Tuesday, August 17, 2010

Real People I've Known #28: Softball Nomad Part 1

To be honest, I will probably never remember how we met. Really, I can't think of anyone who was sure where he came from. All I know is that one day he was there and that is really what matters.

It all started my junior year of high school when I agreed to play for the church softball team during the summer. Judging by the tarnished trophies around the church, the team had been really good at one point but had fallen on hard times. The season I joined was special because it was the first time in four or five years we had fielded a team.

We got together for maybe one practice before league play began, nothing major. After all, I knew pretty much everyone who was on the team.

That all changed at the first game when he showed up - the Softball Nomad....

I was warming up with Brian, my brother-in-law and soon to be de facto coach of our squad, when the Softball Nomad ambled up to our team. Having no idea who he was, I asked around for someone familiar with him - no one had a clue.

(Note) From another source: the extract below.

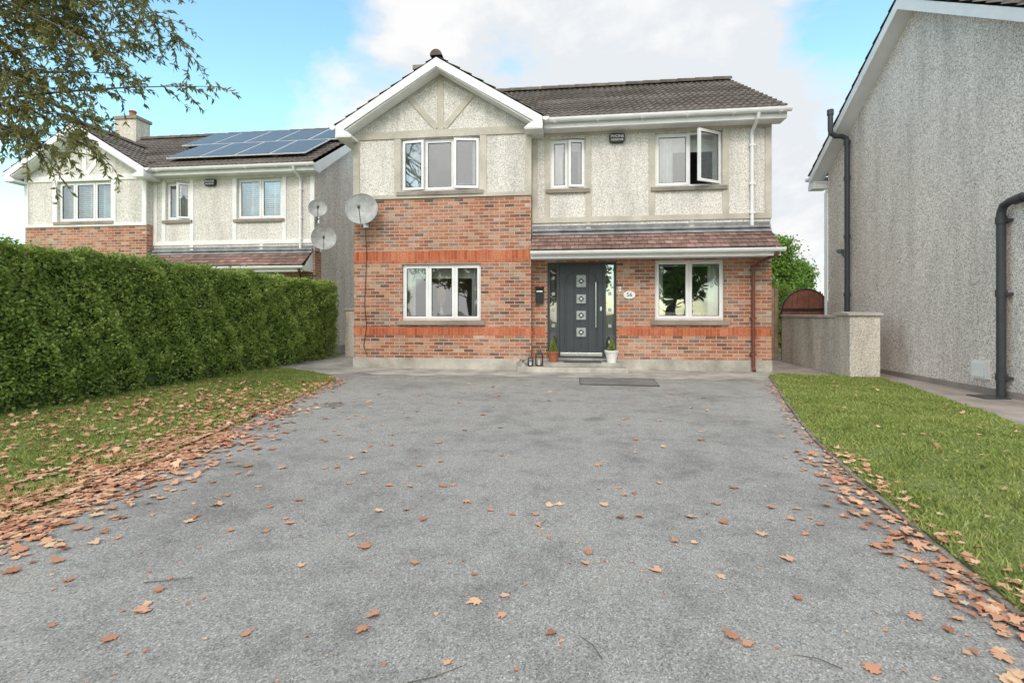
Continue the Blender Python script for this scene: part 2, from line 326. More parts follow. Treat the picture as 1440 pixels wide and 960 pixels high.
def build_house(name,loc,neigh=False):
    E=empty(name,loc)
    tr='whitetrim' if neigh else 'trim'
    B0,B1=-4.9,-.9; X1=4.09; YB,YM=10.7,10.95; YR=17.45; EZ=5.37
    wA=(-3.80,-2.02,3.93,5.09); wB=(-3.78,-2.0,1.07,2.31); wC=(-.50,.27,3.95,5.04); wD=(1.74,3.12,3.93,5.08); wE=(1.74,3.16,1.08,2.36); door=(-.56,.93,.24,2.34)
    w=MB()
    wall(w,B0,B1,.24,3.8,YB,.16,[wB],'brick'); wall(w,B0,B1,3.8,5.2,YB,.16,[wA],'render')
    w.prism_y([(B0,5.2),(B1,5.2),(B1,5.46),(-2.9,6.58),(B0,5.46)],YB,YB+.1,'render')
    w.quad((B1,YB,.24),(B1,YM,.24),(B1,YM,3.8),(B1,YB,3.8),'brick'); w.quad((B1,YB,3.8),(B1,YM,3.8),(B1,YM,5.5),(B1,YB,5.5),'render')
    wall(w,B1,X1,.24,3.0,YM,.16,[wE,door],'brick'); wall(w,B1,X1,3.0,5.3,YM,.16,[wC,wD],'render')
    side='render2' if neigh else 'render'
    w.add([(X1,YM,.24),(X1,YR,.24),(X1,YR,5.35),(X1,14.2,7.35),(X1,YM,5.35)],[(0,1,2,3,4)],side)
    w.add([(B0,YB,0),(B0,YR,0),(B0,YR,5.35),(B0,14.2,7.35),(B0,YB,5.35)],[(0,1,2,3,4)],side)
    w.quad((B0,YR,0),(X1,YR,0),(X1,YR,5.4),(B0,YR,5.4),side)
    w.box(X1-.02,X1+.012,YM+.001,YM+.35,.24,3.0,'brick')
    w.box(B0-.02,B1+.02,YB-.022,YB+.1,-.02,.24,'plinth'); w.box(B1+.021,X1+.02,YM-.022,YM+.1,-.02,.238,'plinth'); w.box(X1-.05,X1+.025,YM+.1,YR,-.02,.238,'plinth')
    w.obj('walls',E)
    s=MB(); p=.006
    s.box(B0-.004,B1+.004,YB-p,YB+.02,2.335,2.60,'soldier')
    s.box(B0-.004,B1+.004,YB-p,YB+.02,.745,.93,'soldier')
    s.box(B1+.006,door[0]-.06,YM-p,YM+.02,.745,.93,'soldier'); s.box(door[1]+.03,X1+.004,YM-p,YM+.02,.745,.93,'soldier')
    s.obj('soldier_brick_bands',E)
    t=MB(); q=.028
    def hb(x0,x1,z0,z1,y,qq=q): t.box(x0,x1,y-qq,y+.01,z0,z1,tr)
    hb(B0-.01,B1+.01,5.10,5.27,YB); hb(B0-.012,B1+.012,3.765,3.855,YB,.035)
    hb(B0-.01,B0+.13,3.856,5.099,YB,.026); hb(B1-.13,B1+.01,3.856,5.099,YB,.026)
    hb(wA[0]-.15,wA[0]-.003,3.856,5.099,YB,.026); hb(wA[1]+.003,wA[1]+.15,3.856,5.099,YB,.026)
    def rafter(x0,z0,x1,z1,wd,y,qq):
        d=Vector((x1-x0,z1-z0)).normalized(); n=Vector((-d.y,d.x))*wd/2
        t.prism_y([(x0+n.x,z0+n.y),(x1+n.x,z1+n.y),(x1-n.x,z1-n.y),(x0-n.x,z0-n.y)],y-qq,y+.01,tr)
    t.box(-2.97,-2.83,YB-.026,YB+.01,5.271,6.5,tr)
    rafter(-2.98,5.3,-3.62,6.02,.13,YB,.023); rafter(-2.82,5.3,-2.18,6.02,.13,YB,.023)
    rafter(B0,5.36,-2.9,6.47,.14,YB,.020); rafter(B1,5.36,-2.9,6.47,.14,YB,.017)
    hb(B1+.002,X1+.01,5.10,5.2,YM); hb(B1+.002,X1+.01,3.20,3.32,YM)
    for (a,b) in ((B1+.004,B1+.12),(wC[0]-.12,wC[0]-.003),(wC[1]+.003,wC[1]+.12),(wD[0]-.13,wD[0]-.003),(wD[1]+.003,wD[1]+.13),(X1-.12,X1+.008)):
        t.box(a,b,YM-.026,YM+.01,3.321,5.099,tr)
    for x in (.28,2.45,): t.box(x-.0,x+.1,YM-.024,YM+.01,3.05,3.199,tr)
    t.obj('timber_style_bands',E,bevel=.006)
    g=MB(); c=MB()
    st='blind' if neigh else 'curtain'
    window(g,c,*wA,YB,[.30,.67],[6,0,-9] if not neigh else [0,0,0],'shutter' if neigh else st,cw=(.2,.12),pel=0)
    window(g,c,*wB,YB,[.333,.667],[0,0,0],st,cw=(.14,.14),pel=.3)
    window(g,c,*wC,YM,[.5],[0,-10] if not neigh else [0,-25],st,cw=(.35,.2),pel=.2); window(g,c,*wD,YM,[.52],[0,-33] if not neigh else [0,0],'shutter' if neigh else st,cw=(.3,.1),pel=.35); window(g,c,*wE,YM,[.5],[0,0],st,cw=(.14,.2),pel=.12)
    g.obj('windows',E); c.obj('curtains',E)
    r=MB(); r.quad((B0+.02,YM+1.6,0),(X1-.02,YM+1.6,0),(X1-.02,YM+1.6,5.3),(B0+.02,YM+1.6,5.3),'room')
    r.quad((B0+.02,YM+.17,2.72),(X1-.02,YM+.17,2.72),(X1-.02,YM+1.6,2.72),(B0+.02,YM+1.6,2.72),'room')
    r.quad((B0+.02,YM+.17,.1),(X1-.02,YM+.17,.1),(X1-.02,YM+1.6,.1),(B0+.02,YM+1.6,.1),'room')
    for x in (-.7,1.2): r.quad((x,YM+.17,0),(x,YM+1.6,0),(x,YM+1.6,5.3),(x,YM+.17,5.3),'room')
    r.box(2.0,2.9,YM+.9,YM+1.3,.1,1.25,'curtain'); r.box(-3.6,-2.4,YM+.9,YM+1.3,.1,1.2,'wood'); r.box(-3.5,-2.5,YM+1.2,YM+1.25,3.9,4.4,'curtain')
    r.obj('interior_walls',E)
    f=MB(); Ls=math.hypot(3.6,7.55-EZ); T=(0,3.6/Ls,(7.55-EZ)/Ls); N=(0,-T[2],T[1])
    tiles(f,(-.9,10.58,EZ),(1,0,0),T,N,5.16,Ls,'tile'); tiles(f,(-5.1,10.58,EZ),(1,0,0),T,N,4.2,Ls,'tile',start=2)
    f.quad((-5.15,14.2,7.57),(4.28,14.2,7.57),(4.28,17.85,5.3),(-5.15,17.85,5.3),'tile')
    ridge_tiles(f,(-5.1,14.2,7.6),(4.26,14.2,7.6),'tile')
    gl=2.28; gr=1.37; gL=math.hypot(gl,gr)
    for sx in (-1,1):
        Tt=(-sx*gl/gL,0,gr/gL); Nn=(sx*gr/gL,0,gl/gL); S=(0,1,0)
        tiles(f,(-2.9+sx*gl,10.34,5.33),S,Tt,Nn,2.85,gL,'tile')
    ridge_tiles(f,(-2.9,10.30,6.74),(-2.9,13.0,6.74),'tile')
    f.obj('roof_tiles',E)
    b=MB()
    for sx in (-1,1):
        ex=-2.9+sx*2.26
        b.prism_y([(-2.9,6.68),(ex,5.32),(ex,5.10),(ex-sx*.12,5.10),(ex-sx*.2,5.245),(-2.9,6.49)],10.33,10.36,'white')
        b.prism_y([(-2.9,6.50),(ex-sx*.05,5.14),(ex-sx*.05,5.11),(-2.9,6.47)],10.361,YB-.03,'white')
        b.box(min(ex,ex-sx*.36),max(ex,ex-sx*.36),10.325,YB+.4 if sx>0 else 13,5.06,5.12,'white')
        b.box(min(ex-.012,ex+.012),ex+.012,10.365,13.0 if sx<0 else 10.9,5.10,5.30,'white')
        b.prism_y([(ex-sx*.02,5.30),(ex-sx*.02,5.08),(ex-sx*.38,5.08),(ex-sx*.30,5.16)],10.318,10.328,'white')
        pr=[(ex+sx*(.075-.07*math.cos(th)),5.31-.075*math.sin(th)) for th in [math.pi*i/8 for i in range(9)]]
        b.prism_y(pr,10.34,13.0 if sx<0 else 10.52,'white')
    b.box(-.62,4.27,10.60,10.625,5.15,5.33,'white'); b.box(-.62,4.27,10.626,YM,5.155,5.175,'white')
    prg=[(10.52-.065*math.cos(th),5.33-.085*math.sin(th)) for th in [math.pi*i/8 for i in range(9)]]
    b.prism_x(prg,-.60,4.32,'white')
    for i in range(6): b.box(-.4+i*.9,-.37+i*.9,10.45,10.60,5.232,5.24,'white')
    b.prism_x([(10.59,5.31),(14.2,7.49),(14.2,7.27),(10.9,5.16),(10.59,5.16)],4.235,4.262,'white')
    b.prism_x([(17.85,5.27),(14.2,7.49),(14.2,7.27),(17.6,5.1)],4.235,4.262,'white')
    b.prism_x([(10.63,5.18),(14.2,7.34),(14.2,7.30),(10.7,5.16)],X1,4.234,'white')
    b.prism_x([(10.63,5.30),(14.2,7.47),(14.2,7.27),(10.7,5.12)],-5.17,-5.14,'white')
    b.tube([(3.70,10.52,5.26),(3.70,10.56,5.16),(3.70,10.86,5.02),(3.70,10.90,4.95),(3.70,10.90,3.05)],.036,'white')
    for z in (4.7,3.9,3.3): b.box(3.645,3.755,10.86,10.95,z,z+.04,'white')
    b.obj('fascias_and_gutters',E)
    k=MB(); cy=10.34; Lc=math.hypot(YM-cy,.46); Tc=Vector((0,(YM-cy)/Lc,.46/Lc)); Nc=Vector((0,-Tc.z,Tc.y))
    rows=4; rl=Lc*.80/rows; x0,x1=-.88,4.06
    for j in range(rows):
        x=x0-(.08 if j%2 else 0)
        while x<x1:
            a=max(x,x0); e=min(x+.162,x1)
            if e-a>.02:
                o=Vector((0,cy,2.53))+Tc*(rl*j); z=R.uniform(0,.004)
                P=[o+Nc*(.03+z),o+Tc*(rl*1.15)+Nc*.012,o+Tc*(rl*1.15)+Nc*.0,o+Nc*(.015+z)]
                k.prism([(a,p_.y,p_.z) for p_ in P],[(e-.004,p_.y,p_.z) for p_ in P],'ctile')
            x+=.166
    o=Vector((0,cy,2.53)); a=o+Tc*(Lc*.77)+Nc*.035; e=o+Tc*Lc+Nc*.02
    k.prism_x([(a.y,a.z),(e.y,e.z),(YM-.03,e.z+.13),(YM+.01,e.z+.13),(YM+.01,e.z-.05)],x0,x1,'lead')
    k.tube([(x0,YM-.06,e.z+.02),(x1,YM-.06,e.z+.02)],.03,'lead',8)
    k.obj('canopy_tiles',E)
    k=MB(); k.box(x0,x1,cy+.03,cy+.05,2.36,2.52,'white'); k.box(x0,x1,cy+.051,YM-.01,2.385,2.40,'white')
    k.prism_x([(cy+.05,2.40),(YM-.01,2.40),(YM-.01,2.96)],x1-.02,x1,'white')
    k.prism_x([(cy-.03-.06*math.cos(th),2.51-.08*math.sin(th)) for th in [math.pi*i/8 for i in range(9)]],x0,x1+.06,'white')
    k.obj('canopy_fascia_and_gutter',E)
    k=MB(); k.tube([(3.98,cy-.02,2.44),(3.98,cy+.0,2.38),(3.80,10.72,2.28),(3.72,10.88,2.2),(3.72,10.88,.1),(3.72,10.82,.03)],.036,'brown')
    for z in (2.1,1.1,.35): k.box(3.665,3.775,10.85,10.95,z,z+.045,'brown')
    k.obj('drainpipe',E)
    k=MB(); cx=-4.28 if not neigh else -4.75; cw=.25 if not neigh else .42
    k.box(cx-cw,cx+cw,13.9,14.5,7.2,8.25,'wallc'); k.box(cx-cw-.05,cx+cw+.05,13.85,14.55,8.251,8.36,'sill')
    if neigh: k.lathe([(.0,0),(.12,0),(.10,.22),(.13,.26),(.11,.3),(.0,.3)],(cx+.0,14.2,8.36),'terra')
    k.obj('chimney',E)
    d=MB(); y=YM+.05; xa,xb,za,zb=door
    d.box(xa,xb,y,y+.08,zb-.06,zb,'anth'); d.box(xa,xb,y,y+.08,za,za+.04,'anth')
    for a,e in ((xa,xa+.05),(xa+.20,xa+.26),(xb-.28,xb-.22),(xb-.05,xb)): d.box(a,e,y,y+.08,za+.04,zb-.06,'anth')
    la,lb=xa+.26,xb-.28
    n=6; pw=(lb-la)/n
    for i in range(n):
        d.box(la+i*pw+.004,la+(i+1)*pw-.004,y+.022,y+.06,za+.04,zb-.06,'anth')
    d.box(la,lb,y+.032,y+.07,za+.04,zb-.06,'anth')
    cxm=(la+lb)/2
    for zc,hh in ((1.93,.13),(1.54,.095),(1.18,.095),(.81,.095)):
        wd=.10
        d.box(cxm-wd-.03,cxm+wd+.03,y+.008,y+.03,zc-hh-.03,zc+hh+.03,'anth')
        d.box(cxm-wd,cxm+wd,y+.004,y+.02,zc-hh,zc+hh,'frost')
        d.prism_y([(cxm-.07,zc),(cxm,zc+.07),(cxm+.07,zc),(cxm,zc-.07)],y+.0,y+.01,'pipe')
        d.prism_y([(cxm-.03,zc),(cxm,zc+.03),(cxm+.03,zc),(cxm,zc-.03)],y-.004,y+.005,'pot')
    arc=[(cxm+.36*math.cos(th),y+.02,1.85+.30*math.sin(th)) for th in [math.pi*i/16 for i in range(17)]]
    d.tube([(cxm+.36,y+.02,.5)]+arc+[(cxm-.36,y+.02,.5)],.007,'pipe',6)
    d.tube([(lb-.16,y-.04,.92),(lb-.16,y-.04,1.9)],.015,'steel'); 
    for z in (1.0,1.82): d.tube([(lb-.16,y-.04,z),(lb-.16,y+.03,z)],.01,'steel',8)
    d.box(lb-.07,lb-.03,y+.005,y+.03,1.28,1.36,'steel')
    d.box(la+.02,lb-.02,y+.0,y+.03,za+.05,za+.12,'steel')
    for a,e in ((xa+.05,xa+.20),(xb-.22,xb-.05)):
        d.quad((a,y+.04,za+.04),(e,y+.04,za+.04),(e,y+.04,zb-.06),(a,y+.04,zb-.06),'glass')
        d.quad((a,y+.07,za+.04),(e,y+.07,za+.04),(e,y+.07,zb-.06),(a,y+.07,zb-.06),'patch')
        m=(a+e)/2
        for z in (.6,.95,1.3,1.65,2.0): d.prism_y([(m-.035,z-.035),(m+.035,z-.035),(m+.035,z+.035),(m-.035,z+.035)],y+.034,y+.038,'frost')
    d.obj('front_door',E,bevel=.002)
    k=MB(); k.box(-1.15,1.12,10.32,YM-.023,-.01,.10,'plinth'); k.box(-.62,1.0,10.45,YM+.14,.101,.19,'conc'); k.box(-.56,.93,10.9,YM+.15,.191,.243,'conc'); k.obj('doorstep',E,bevel=.012)
    return E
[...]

No one knew what to make of him. I mean, here, standing before us, was the 45-year-old incarnation of David Wooderson, Matthew McConaughey's mustachioed character from Dazed and Confused, wearing jean shorts an old t-shirt and neon Nike running shoes. Everything was there including the slow Southern drawl and the boyish twinkle in his eye. He was wiry and tanned. The age showed at times.

We were friendly to him as we would be with anyone else, but I think that deep down we smiled and nodded waiting to see another middle-aged guy who was good at softball once.

If you have played on a non-competitive sports team, you will understand that when someone tells you they play a certain position, you have to take their word for it. You might have a sneaking suspicion that the 300-lb slug you just added to the team is not in fact a wide receiver... Anyway, Softball Nomad said in no uncertain terms that he wanted to play Centerfield. We had no choice. When Softball Nomad tells you something, for some weird reason you listen.

There was nothing very memorable about the game (with the exception of me throwing the ball over the dugout...twice) particularly because the other team scored about 100 runs an inning. Seriously, it looked like that old Bugs Bunny cartoon.

Then something amazing happened. A soft line drive hit towards center looked like it was about to fall in front of Softball Nomad.

All I remember was the flash of neon Nikes flying through the air and the Nomad going down in a heap. The team let out a collective groan that said "dang, I hope he signed his insurance waiver". Fifteen guys and our three fans all had that split second of gut wrenching anguish knowing there is going to be a mangled middle-aged man out there. Before we could grasp the gory scene though, Nomad jumped to his feet threw in the ball and ran back to his position. No harm no foul.

Collective silence.

After the game, the self-effacing Nomad would only say, "Well, it's like I always say, 'As long as nobody got hurt that was as good as a victory.'" With that, he evaporated into the darkness as silently as he arrived.

Fortunately, the Nomad would magically turn up for every game. Always arriving an hour early to go through a stretch routine only qualified yogis are capable of pulling off, the Softball Nomad appeared and disappeared without warning. At the end of the season, he drifted into the ether only to return each spring.

Over the years, we got to know him better - as well as you could know him - but on some level he was always just the Softball Nomad.